According to Wireless Intelligence, the Middle East has surged to become the second-fastest growing mobile phone market in the world. With penetration set to cross the 50% mark, over 150 million handsets in circulation and a 30% growth rate in 2006, the Middle East is now only trailing Africa as the fastest-growing market. Turkey, Iran and Saudi Arabia represent almost 70% of total connections in the Middle East. In these markets, the average market penetration is around 67%, which is above the average market penetration rate for the region (50%). Saudi Arabia is the second biggest market in the Middle East; it represents about 15% of total connections in the region. At the end of 2006, Saudi Arabia passed the 20 million connections mark, and the market is expected to grow by almost 30% each year.
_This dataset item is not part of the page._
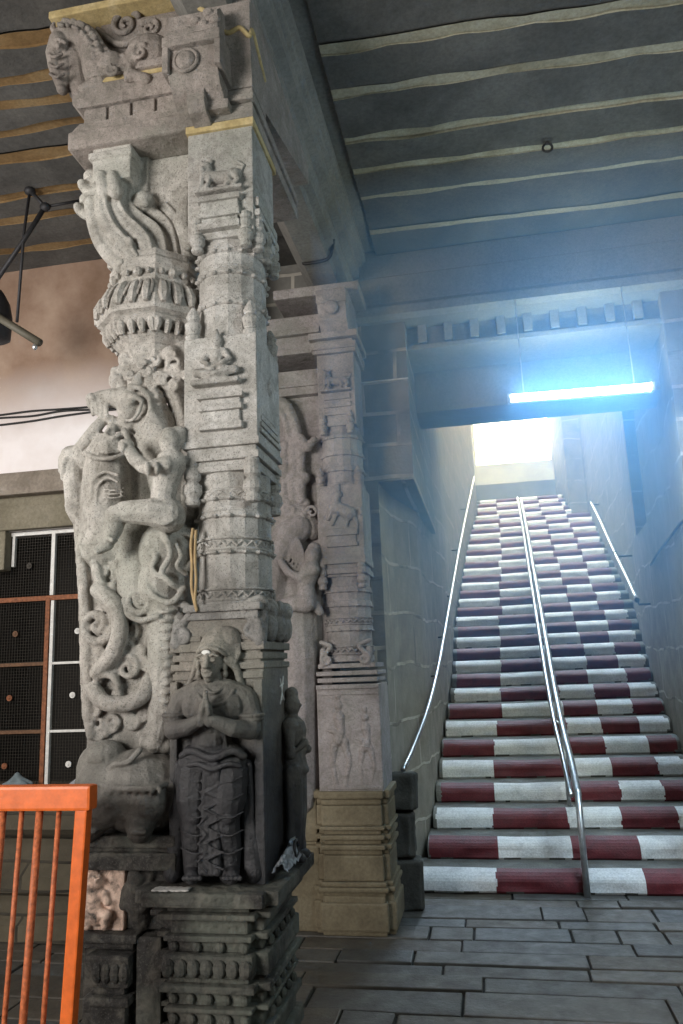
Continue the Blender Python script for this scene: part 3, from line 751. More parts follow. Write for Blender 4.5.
def bracket():
    cl = Clay()
    bands = [([(93, 204), (95, 220), (101, 240), (112, 256), (124, 266)], .040, -.075), ([(103, 198), (104, 214), (112, 232), (124, 246), (134, 262)], .040, -.085),
             ([(117, 186), (116, 206), (124, 222), (138, 235), (146, 246), (150, 262)], .040, -.055), ([(131, 190), (127, 206), (138, 219), (154, 231), (161, 244), (164, 262)], .034, -.015),
             ([(150, 212), (160, 219), (170, 232), (175, 258)], .026, .02), ([(164, 208), (175, 220), (184, 240), (187, 256)], .024, .03)]
    for pts, r, d in bands:
        P = catmull(qs(pts, d), 5); cl.limb(P, r)
        cl.limb([p + Vector((.66 * r, -r * .74, .33 * r)) for p in P], .0085, seg=7)
    for k in range(9): cl.limb([q(104 + 8 * k, 206, .10), q(122 + 6 * k, 262, .10)], .05)
    cl.spiral(q(122, 246, -.11), .042, 1.3, .016, a0=.6, sgn=-1)
    cl.block((q(106, 200).x, 2.95, q(130, 262).z), (q(190, 200).x, 3.14, q(130, 160).z))
    # curled leaf tips at the outer edge
    for (px, py) in ((90, 185), (86, 208)):
        cl.spiral(q(px + 3, py, -.03), .045, 1.1, .026, a0=-.6, sgn=-1)
        cl.ball(q(px + 6, py - 3, .03), (.05, .08, .04)); cl.ball(q(px - 4, py + 3, -.02), (.03, .06, .026))
    for px in (101, 113): cl.limb([q(px, 176, -.10), q(px + 3, 192, -.12)], [.026, .034])
    # square block above the scrolls
    a, b = q(97, 150, -.1), q(130, 176, -.1)
    cl.block((a.x - .02, 2.83, b.z), (b.x, 3.16, a.z + .01)); cl.block((a.x - .035, 2.815, a.z - .055), (b.x + .01, 3.16, a.z - .02))
    cl.block((b.x - .02, 2.93, q(140, 192).z), (q(148, 150).x, 3.16, a.z + .01))
    cl.block((b.x, 2.97, q(160, 198).z), (q(192, 150).x, 3.16, a.z + .01))
    for k in range(3): cl.block((q(150, 165).x, 2.955, q(160, 166 + 10 * k).z), (q(190, 165).x, 3.1, q(160, 163 + 10 * k).z))
    cl.ball(q(145, 203, 0), (.05, .06, .05)); cl.ball(q(145, 203, -.06), (.022, .02, .022))
    # small standing figure in the angle beside the shaft
    cl.limb([q(186, 200, -.02), q(184, 225, -.02), q(188, 245, -.02)], [.03, .045, .03]); cl.ball(q(187, 193, -.03), .028)
    # leaf collar
    for k in range(7): cl.limb([q(116 + 8 * k, 256, -.08 + .02 * k), q(118 + 8 * k, 268, -.09 + .02 * k), q(121 + 8 * k, 262, -.12 + .02 * k)], [.026, .022, .014])
    return cl.done('scroll_bracket', M_beast, pil, .0052, 1)
bracket()
def bell():
    bm = bmesh.new(); c = (q(150, 300).x, 2.99); Z = lambda y: q(150, y).z
    pr = [(.13, 372), (.135, 362), (.15, 357), (.165, 352), (.158, 350), (.185, 345), (.20, 341), (.18, 339), (.235, 333), (.25, 330), (.235, 327), (.262, 325), (.266, 320), (.262, 312), (.245, 302), (.225, 296), (.205, 293), (.198, 291), (.205, 287), (.200, 283), (.196, 279), (.208, 277), (.212, 271), (.20, 268), (.196, 262)]
    sx = .96
    lathe(bm, [(r / math.cos(PI / 8) * .93, Z(y)) for r, y in pr], (c[0], c[1], 0), 8, PI / 8, sx, .92)
    for f in range(8):                                              # hanging bud row and leaf ribs on every face
        a0 = f * PI / 4
        t = Vector((-math.sin(a0), math.cos(a0), 0)); n = Vector((math.cos(a0), math.sin(a0) * .95, 0))
        for k in (-1.5, -.5, .5, 1.5):
            p = Vector((c[0], c[1], Z(337))) + n * .205 + t * (k * .046)
            tube(bm, [p + Vector((0, 0, .025)), p - n * .006, p + Vector((0, 0, -.03)) - n * .02], [.014, .019, .011], 7)
        for k in (-1, 0, 1):
            P = [Vector((c[0], c[1], Z(y))) + n * (r * .975) + t * (k * .062 * (r / .25)) for r, y in ((.205, 295), (.232, 302), (.252, 312), (.256, 320))]
            tube(bm, P, [.010, .018, .022, .012], 6)
            tube(bm, [P[0] + t * .018, P[1] + t * .026, P[2] + t * .02], .007, 5)
        p = Vector((c[0], c[1], Z(285))) + n * .195
        ellip(bm, p, (.022, .022, .022), seg=8); ellip(bm, p + t * .05, (.014, .014, .014), seg=6); ellip(bm, p - t * .05, (.014,) * 3, seg=6)
    fixn(bm); return bm_obj('bell_capital', bm, [M_orn], pil)
bell()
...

Saudi Arabia with a population of 23 million already comprises the largest telecommunications markets in the Arabian Gulf and is one of the fastest growing in the Middle East. The sector which has some 4 million fixed lines and 20 million mobile lines has been expanding at a rate of 30% a year.

The acceleration in services has been boosted by deregulation and partial privatization of the national telecoms provider Saudi Telecommunications Company. This was sealed in a 2003 initial public offering of 30% of the latter's shares. Prior to this the government had liberalized the sector and opened it up to foreign investment and competition.